Einer aktuellen Umfrage des Instituts Metron Analysis zufolge führt Syriza in der Gunst der Wählerinnen und Wähler mit 20,4 Prozent der Stimmen, gefolgt von der konservativen Regierungspartei Nea Dimokratia mit 19,5 Prozent, der neofaschistischen Chrysi Avgi mit 8,5 Prozent, der sozialdemokratischen Pasok mit 5,6 Prozent und der Kommunistischen Partei mit 4,8 Prozent. Es folgen die konservativen Unabhängigen Griechen mit 4,6 Prozent und die Demokratische Linke (Dimar) mit 4,1 Prozent. Ganze 36 Prozent sind unentschlossen oder würden nicht wählen. Nach dem Banküberfall in Kozani im Februar (Jungle World 7/2013) und einem Angriff auf das Unternehmen Hellenic Gold auf Chalkidiki, wohl aus Protest gegen Bergbauarbeiten, fürchten Experten eine Renaissance der Stadtguerilla.

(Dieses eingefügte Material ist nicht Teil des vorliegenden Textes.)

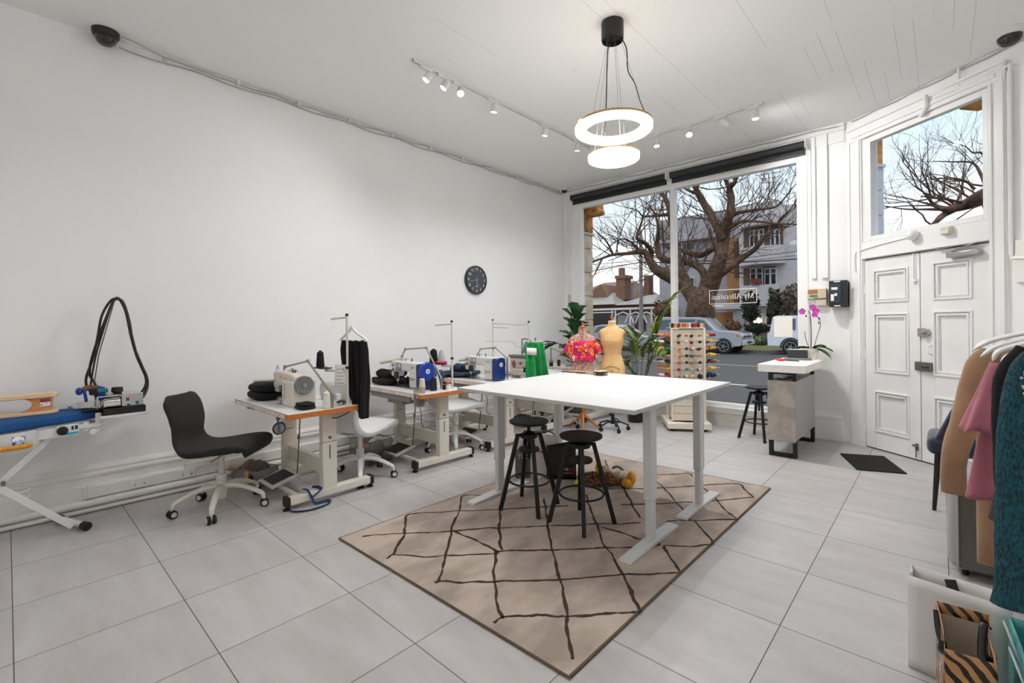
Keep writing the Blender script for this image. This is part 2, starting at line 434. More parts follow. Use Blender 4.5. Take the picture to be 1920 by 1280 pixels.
DARK = mat('dark_gap', (40, 38, 36), .8)
CHROME = mat('brushed_chrome', (190, 190, 190), .28, 1.)
STEEL = mat('dull_steel', (132, 130, 126), .42, .9)
def mould(b, a0, a1, z0, z1, o, w=.02, d=.012):
    for x in (w*0, w*1.5):
        q = d if x == 0 else d*.55
        b.box(a0+x, a1-x, o-q, o+.004, z1-x-w*.8, z1-x); b.box(a0+x, a1-x, o-q, o+.004, z0+x, z0+x+w*.8)
        b.box(a0+x, a0+x+w*.8, o-q, o+.004, z0+x+w*.8, z1-x-w*.8); b.box(a1-x-w*.8, a1-x, o-q, o+.004, z0+x+w*.8, z1-x-w*.8)
def leaf(name, a0, a1, p0, p1, rows, desc):
    t = bpy.data.objects.new(name, None); COL.objects.link(t); struct(t); t.matrix_world = DM
    zb, zt = .012, 2.06; f, r, bk = .012, .03, .06
    b = B(); zs = sorted(rows)
    b.box(a0, p0, f, bk, zb, zt); b.box(p1, a1, f, bk, zb, zt)
    edges = [zb]+[z for q in zs for z in q]+[zt]
    for i in range(0, len(edges), 2): b.box(p0, p1, f, bk, edges[i], edges[i+1])
    b.build('leaf', DOORW, t, bevel=.002)
    for q in zs:
        b = B(); b.box(p0-.002, p1+.002, r, bk-.005, q[0]-.002, q[1]+.002); mould(b, p0-.012, p1+.012, q[0]-.012, q[1]+.012, f)
        b.build('door_panel', DOORW, t, bevel=.002)
    return t
d1 = leaf('door_1', .004, .580, .115, .465, [(1.60, 1.925), (.85, 1.46), (.21, .625)], '')
d2 = leaf('door_2', .589, 1.170, .715, 1.02, [(1.60, 1.935), (.875, 1.47), (.22, .65)], '')
def hw(parent, name, m, f, bevel=.002):
    b = B(); f(b); return b.build(name, m, parent, bevel=bevel)
def tower_bolt(t, a, z0, z1, name):
    hw(t, name, WHITE, lambda b: (b.box(a-.016, a+.016, .004, .012, z0, z1), b.cyl((a, -.002, z0-.03), (a, -.002, z1+.02), .006), b.box(a-.012, a+.03, -.012, .006, z0, z0+.02)))
tower_bolt(d1, .535, 1.78, 2.04, 'top_bolt')
hw(d1, 'bottom_bolt', STEEL, lambda b: (b.box(.53, .556, .003, .012, .1, .17), b.cyl((.543, -.004, .03), (.543, -.004, .16), .005), b.cyl((.52, -.012, .15), (.566, -.012, .15), .011)))
for z in (.22, 1.02, 1.75):
    hw(d1, 'hinge', WHITE, lambda b: b.cyl((.001, .006, z-.05), (.001, .006, z+.05), .008))
    hw(d2, 'hinge', WHITE, lambda b: b.cyl((1.175, .006, z-.05), (1.175, .006, z+.05), .008))
hw(d2, 'night_latch', CHROME, lambda b: (b.prism([(.575+x, z) for x, z in [(0, 1.235), (.07, 1.235)]+[(.07+.04*math.sin(q*PI/8), 1.275-.04*math.cos(q*PI/8)) for q in range(1, 8)]+[(.07, 1.315), (0, 1.315)]], -.014, .012, 'y'), b.cyl((.635, -.036, 1.275), (.635, -.01, 1.275), .022), b.cyl((.635, -.05, 1.275), (.635, -.036, 1.275), .012)))
hw(d2, 'pull_handle', WHITE, lambda b: b.tube(catmull([(.685, .012, 1.16), (.685, -.02, 1.15), (.685, -.028, 1.11), (.69, -.02, 1.07), (.692, .012, 1.06)], 5), .007, 8))
hw(d2, 'rim_lock', STEEL, lambda b: (b.box(.545, .585, -.012, .012, .90, .985), b.box(.588, .70, -.022, .012, .90, .985), b.cyl((.655, -.04, .942), (.655, -.02, .942), .014)))
hw(d2, 'lock_snib', mat('steel_knob', (90, 88, 84), .35, .9), lambda b: b.bar((.63, -.042, .945), (.69, -.042, .94), .016, .012))
hw(d2, 'door_closer', CHROME, lambda b: (b.box(.86, 1.11, -.05, .012, 1.965, 2.015), b.box(.90, .93, -.05, -.02, 2.015, 2.03)), .012)
hw(d2, 'closer_arm', CHROME, lambda b: (b.bar((.93, -.035, 2.035), (1.10, -.03, 2.075), .02, .006), b.bar((1.10, -.03, 2.075), (.76, -.02, 2.062), .018, .005)))
b = B(); b.T = DM; b.box(.5805, .5885, .03, .05, .012, 2.06); b.box(1.1705, 1.1785, .02, .05, .02, 2.06); b.box(.004, 1.172, .02, .05, 2.0605, 2.0745); b.box(.004, 1.172, .02, .05, .001, .0115)
struct(b.build('door_gap_shade', DARK, smooth=0))  # dark strips standing in for the shade in the door gaps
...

Politisch wird vor allem über das Sparmemorandum diskutiert. Am 3. März werden Vertreter der sogenannten Gläubiger-Troika aus EU, Internationalem Währungsfonds und Europäischer Zentralbank in Athen erwartet. Ihre Bewertung der Sparmaßnahmen wird darüber entscheiden, ob Griechenland die nächste Rate der Kreditzahlungen erhält. Ein neuer Schuldenschnitt soll nach Angaben des griechischen Finanzministeriums schon länger im Gespräch sein, unter der Voraussetzung, dass Griechenland das sogenannete Stabilisierungsprogramm in die Tat umsetzt. Trotz des Schuldenschnitts 2012 betragen die Staatsschulden offiziell immer noch mehr als 300 Milliarden Euro.